Chapter 10
- Dave Macey

- Sep 6, 2015
- 2 min read

Benjamin has used this chapter to talk more about film and starts by discussing how the reflection of the actor is separated from the person and how that reflection can be copied and transported to in front of an audience. He then compares the performance being copied to items being made in a factory:
That market, which he is not entering merely with his labour but with his very presence, his entire physical being, is quite as intangible, so far as he is concerned at the time of the performance aimed at it, as is any article produced in a factory. (P21)
This removes the aura of the performance, the work of art, but the aura of the personality, the actor, is increased. This does seem to account for the strange phenomenon of the cult of celebrity, which especially follows actors and actresses.

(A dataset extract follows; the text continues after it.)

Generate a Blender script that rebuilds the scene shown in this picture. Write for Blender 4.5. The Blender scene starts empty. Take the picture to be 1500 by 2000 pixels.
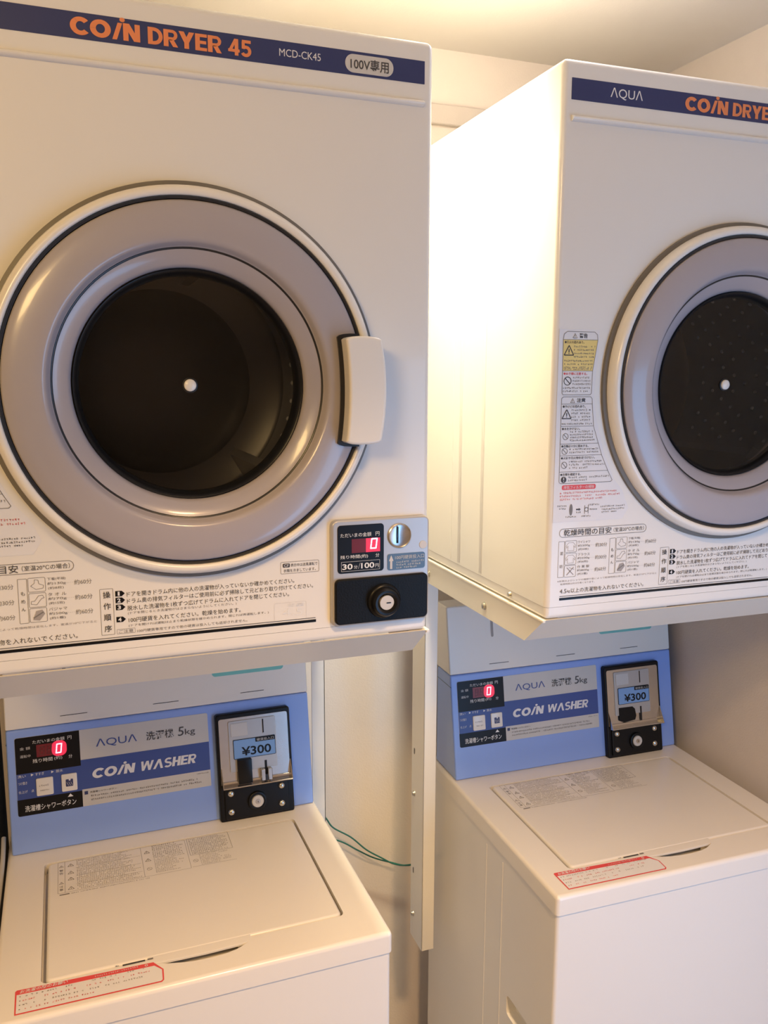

But at the end of the chapter Benjamin then discusses the dwindling gap between the writer and the reader. He raises the point that because of the printing press, more people were able to write and publish and so the gap diminished. This was then further reduced when newspapers started printing correspondence from their readers and he says:
The distinction between writer and readership is thus in the process of loosing its fundamental character. The distinction is becoming a functional one, assuming a different form from one case to the next. The reader is constantly ready to become a writer. (P23)
He then compares this to film and it is easy to draw the comparison with photography. One aspect that I love about photography is that it is so democratic, that anyone can take a photograph. What Benjamin is saying is that the viewer becomes the photographer and I think the process works both ways, the photographer becomes the viewer. There does not need to be any gap or barrier between the two functions and that both are as accessible as the other.